Thiago Zandoná* – Redação UàE – 30/04/2018
É preciso deixar claro logo de início: uma outra esquerda é possível para movimento estudantil da UFSC, diferente desta que está no Diretório Central dos Estudantes (DCE).
Formada em agosto do ano passado, a Chapa Ainda Há Tempo foi constituída como uma frente ampla de esquerda. No entanto, tal amplitude da frente foi tamanha que logrou reunir, inclusive, aqueles setores que constantemente traem o movimento estudantil da UFSC e, por isso, a tornou esta unidade abstrata e, sem união real, ficou detida a uma unidade apenas aparente.

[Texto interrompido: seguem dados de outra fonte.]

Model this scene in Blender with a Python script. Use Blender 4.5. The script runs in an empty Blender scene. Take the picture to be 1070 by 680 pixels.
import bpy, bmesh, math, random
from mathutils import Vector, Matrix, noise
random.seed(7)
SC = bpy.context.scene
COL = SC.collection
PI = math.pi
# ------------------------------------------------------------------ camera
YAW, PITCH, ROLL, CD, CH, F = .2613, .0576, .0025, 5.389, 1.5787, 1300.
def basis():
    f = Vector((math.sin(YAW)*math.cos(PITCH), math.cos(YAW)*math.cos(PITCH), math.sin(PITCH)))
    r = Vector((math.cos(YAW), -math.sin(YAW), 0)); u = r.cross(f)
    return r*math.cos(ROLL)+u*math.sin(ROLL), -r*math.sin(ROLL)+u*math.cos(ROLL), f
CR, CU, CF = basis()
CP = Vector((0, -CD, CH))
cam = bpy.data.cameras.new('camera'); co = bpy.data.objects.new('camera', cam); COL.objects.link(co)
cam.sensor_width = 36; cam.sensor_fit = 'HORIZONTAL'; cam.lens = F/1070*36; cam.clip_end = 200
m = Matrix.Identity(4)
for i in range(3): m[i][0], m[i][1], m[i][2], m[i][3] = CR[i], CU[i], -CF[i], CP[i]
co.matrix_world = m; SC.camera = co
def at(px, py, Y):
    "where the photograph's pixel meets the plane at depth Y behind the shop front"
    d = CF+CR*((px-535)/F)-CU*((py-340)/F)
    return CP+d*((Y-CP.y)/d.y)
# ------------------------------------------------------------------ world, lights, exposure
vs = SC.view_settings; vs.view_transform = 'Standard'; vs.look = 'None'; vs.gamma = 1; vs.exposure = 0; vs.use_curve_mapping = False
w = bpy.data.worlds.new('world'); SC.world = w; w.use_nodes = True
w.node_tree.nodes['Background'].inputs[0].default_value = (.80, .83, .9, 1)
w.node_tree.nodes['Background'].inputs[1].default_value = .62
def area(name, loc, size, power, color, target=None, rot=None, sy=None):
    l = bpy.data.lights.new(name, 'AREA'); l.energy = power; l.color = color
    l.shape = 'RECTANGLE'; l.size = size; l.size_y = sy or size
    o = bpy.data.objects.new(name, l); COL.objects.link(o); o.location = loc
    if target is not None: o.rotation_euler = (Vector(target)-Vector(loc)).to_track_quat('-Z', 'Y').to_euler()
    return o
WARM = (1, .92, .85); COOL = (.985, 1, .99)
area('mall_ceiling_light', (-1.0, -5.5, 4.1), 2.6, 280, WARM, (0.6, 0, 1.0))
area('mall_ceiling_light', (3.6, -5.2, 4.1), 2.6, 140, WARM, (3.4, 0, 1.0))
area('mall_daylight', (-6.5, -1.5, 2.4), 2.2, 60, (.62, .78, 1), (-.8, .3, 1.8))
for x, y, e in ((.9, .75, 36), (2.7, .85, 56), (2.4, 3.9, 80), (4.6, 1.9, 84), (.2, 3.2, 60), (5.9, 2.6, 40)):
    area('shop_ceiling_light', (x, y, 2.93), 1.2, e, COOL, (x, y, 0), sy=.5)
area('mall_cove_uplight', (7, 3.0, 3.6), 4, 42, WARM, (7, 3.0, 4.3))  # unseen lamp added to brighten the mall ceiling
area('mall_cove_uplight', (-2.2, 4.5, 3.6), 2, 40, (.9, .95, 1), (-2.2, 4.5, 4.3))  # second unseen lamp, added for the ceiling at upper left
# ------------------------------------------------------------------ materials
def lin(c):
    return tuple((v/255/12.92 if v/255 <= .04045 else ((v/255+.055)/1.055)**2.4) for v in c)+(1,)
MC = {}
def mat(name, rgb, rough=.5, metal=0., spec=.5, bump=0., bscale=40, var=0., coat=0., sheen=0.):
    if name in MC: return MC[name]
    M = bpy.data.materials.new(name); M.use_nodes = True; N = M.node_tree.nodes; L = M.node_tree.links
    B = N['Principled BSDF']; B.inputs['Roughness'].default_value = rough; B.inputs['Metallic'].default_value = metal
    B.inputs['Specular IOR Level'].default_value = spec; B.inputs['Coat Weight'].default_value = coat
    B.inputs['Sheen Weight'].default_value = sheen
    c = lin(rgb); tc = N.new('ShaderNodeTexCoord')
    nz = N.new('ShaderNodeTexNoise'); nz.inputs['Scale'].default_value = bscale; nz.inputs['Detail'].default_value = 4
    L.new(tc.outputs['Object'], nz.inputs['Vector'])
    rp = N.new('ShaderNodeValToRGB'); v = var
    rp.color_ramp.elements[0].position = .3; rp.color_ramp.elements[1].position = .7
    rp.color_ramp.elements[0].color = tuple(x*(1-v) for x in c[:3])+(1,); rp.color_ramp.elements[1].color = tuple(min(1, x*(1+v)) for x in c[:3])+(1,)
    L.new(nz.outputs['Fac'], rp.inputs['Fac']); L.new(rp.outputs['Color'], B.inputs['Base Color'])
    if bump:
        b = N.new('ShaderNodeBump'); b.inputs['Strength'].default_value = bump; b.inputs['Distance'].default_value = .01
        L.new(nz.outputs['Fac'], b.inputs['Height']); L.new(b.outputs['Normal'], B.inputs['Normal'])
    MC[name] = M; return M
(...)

A construção desta chapa começou logo de início equivocada, pois, antes de uma convocação geral aos Centros Acadêmicos e aos estudantes, o que viria a ser a frente ampla de esquerda surgiu de reuniões privadas entre organizações, onde, inclusive, o jornal UàE foi impedido de participar, seja para compor, seja para cobrir e noticiar aos estudantes o que estava acontecendo.
Leia sobre a expulsão em: Por onde vai a construção de uma chapa de esquerda?
Apontando para a importância de construir uma chapa honesta e íntegra entre os estudante, o Jornal UàE denunciou a problemática de criar uma chapa com base num debate privado, sem a presença massiva dos estudantes e com uma consequente inclusão ilusória posteriormente.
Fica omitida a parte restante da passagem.